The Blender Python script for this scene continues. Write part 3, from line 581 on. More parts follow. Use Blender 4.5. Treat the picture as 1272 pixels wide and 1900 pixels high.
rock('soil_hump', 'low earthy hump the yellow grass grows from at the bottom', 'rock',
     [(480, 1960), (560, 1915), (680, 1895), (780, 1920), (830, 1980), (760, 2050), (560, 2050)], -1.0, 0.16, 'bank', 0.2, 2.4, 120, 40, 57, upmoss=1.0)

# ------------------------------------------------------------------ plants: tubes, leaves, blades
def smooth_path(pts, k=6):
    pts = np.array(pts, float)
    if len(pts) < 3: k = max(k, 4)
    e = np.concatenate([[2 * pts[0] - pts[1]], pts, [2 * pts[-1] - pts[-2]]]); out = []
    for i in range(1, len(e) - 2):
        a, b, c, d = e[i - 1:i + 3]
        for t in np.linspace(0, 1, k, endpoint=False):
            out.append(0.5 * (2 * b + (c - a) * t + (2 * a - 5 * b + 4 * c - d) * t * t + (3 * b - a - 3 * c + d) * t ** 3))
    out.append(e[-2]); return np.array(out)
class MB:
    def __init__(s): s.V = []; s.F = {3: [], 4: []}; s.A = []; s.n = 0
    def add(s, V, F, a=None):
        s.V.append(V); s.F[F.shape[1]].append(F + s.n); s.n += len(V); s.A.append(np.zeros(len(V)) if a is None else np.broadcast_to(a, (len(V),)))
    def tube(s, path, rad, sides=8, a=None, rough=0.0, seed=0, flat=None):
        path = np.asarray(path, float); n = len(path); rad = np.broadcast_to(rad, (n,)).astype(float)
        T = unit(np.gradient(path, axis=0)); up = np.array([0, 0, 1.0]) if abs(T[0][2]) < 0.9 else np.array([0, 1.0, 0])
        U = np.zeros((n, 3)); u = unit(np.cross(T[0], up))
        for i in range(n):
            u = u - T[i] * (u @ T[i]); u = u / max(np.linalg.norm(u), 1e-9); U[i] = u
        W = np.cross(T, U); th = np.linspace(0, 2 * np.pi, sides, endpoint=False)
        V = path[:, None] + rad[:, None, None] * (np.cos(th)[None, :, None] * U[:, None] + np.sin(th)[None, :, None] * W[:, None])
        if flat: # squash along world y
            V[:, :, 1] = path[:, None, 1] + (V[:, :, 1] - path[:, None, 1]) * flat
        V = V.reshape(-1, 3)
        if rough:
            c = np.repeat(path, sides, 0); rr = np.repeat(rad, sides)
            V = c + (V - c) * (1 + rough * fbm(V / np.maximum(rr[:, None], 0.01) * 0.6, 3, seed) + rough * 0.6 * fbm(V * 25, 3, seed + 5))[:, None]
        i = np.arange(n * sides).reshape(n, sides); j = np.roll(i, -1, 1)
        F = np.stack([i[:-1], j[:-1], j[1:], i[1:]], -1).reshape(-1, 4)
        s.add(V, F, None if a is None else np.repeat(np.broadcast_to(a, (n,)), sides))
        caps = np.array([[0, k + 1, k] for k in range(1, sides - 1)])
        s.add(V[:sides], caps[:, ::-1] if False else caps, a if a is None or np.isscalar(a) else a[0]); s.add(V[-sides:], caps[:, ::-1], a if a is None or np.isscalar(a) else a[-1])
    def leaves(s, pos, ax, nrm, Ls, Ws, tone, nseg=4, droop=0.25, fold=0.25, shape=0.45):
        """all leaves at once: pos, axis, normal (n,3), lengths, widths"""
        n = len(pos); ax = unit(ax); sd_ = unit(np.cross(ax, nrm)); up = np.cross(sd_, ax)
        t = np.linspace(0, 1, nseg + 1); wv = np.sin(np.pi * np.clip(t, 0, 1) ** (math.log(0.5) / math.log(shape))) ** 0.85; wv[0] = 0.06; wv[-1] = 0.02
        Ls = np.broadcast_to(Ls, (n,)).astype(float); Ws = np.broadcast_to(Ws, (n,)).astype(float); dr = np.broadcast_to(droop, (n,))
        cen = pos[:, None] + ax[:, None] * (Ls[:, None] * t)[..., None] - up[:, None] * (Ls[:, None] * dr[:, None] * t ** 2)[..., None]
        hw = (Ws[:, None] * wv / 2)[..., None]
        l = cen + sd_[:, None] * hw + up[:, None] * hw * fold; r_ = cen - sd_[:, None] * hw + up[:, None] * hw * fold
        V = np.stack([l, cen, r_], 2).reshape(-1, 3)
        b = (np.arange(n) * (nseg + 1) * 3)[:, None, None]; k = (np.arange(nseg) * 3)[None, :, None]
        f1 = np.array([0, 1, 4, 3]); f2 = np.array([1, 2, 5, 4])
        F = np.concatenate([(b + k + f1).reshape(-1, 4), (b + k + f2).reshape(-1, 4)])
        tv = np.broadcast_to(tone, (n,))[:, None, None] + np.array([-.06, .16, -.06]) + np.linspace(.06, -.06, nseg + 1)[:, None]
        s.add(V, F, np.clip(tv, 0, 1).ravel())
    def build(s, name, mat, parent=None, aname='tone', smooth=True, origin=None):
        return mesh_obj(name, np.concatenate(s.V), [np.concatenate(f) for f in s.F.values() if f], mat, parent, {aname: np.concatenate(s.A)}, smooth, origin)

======

Report how many lines hold the string "from", giving the number and nothing else.

## Solution to the problem
2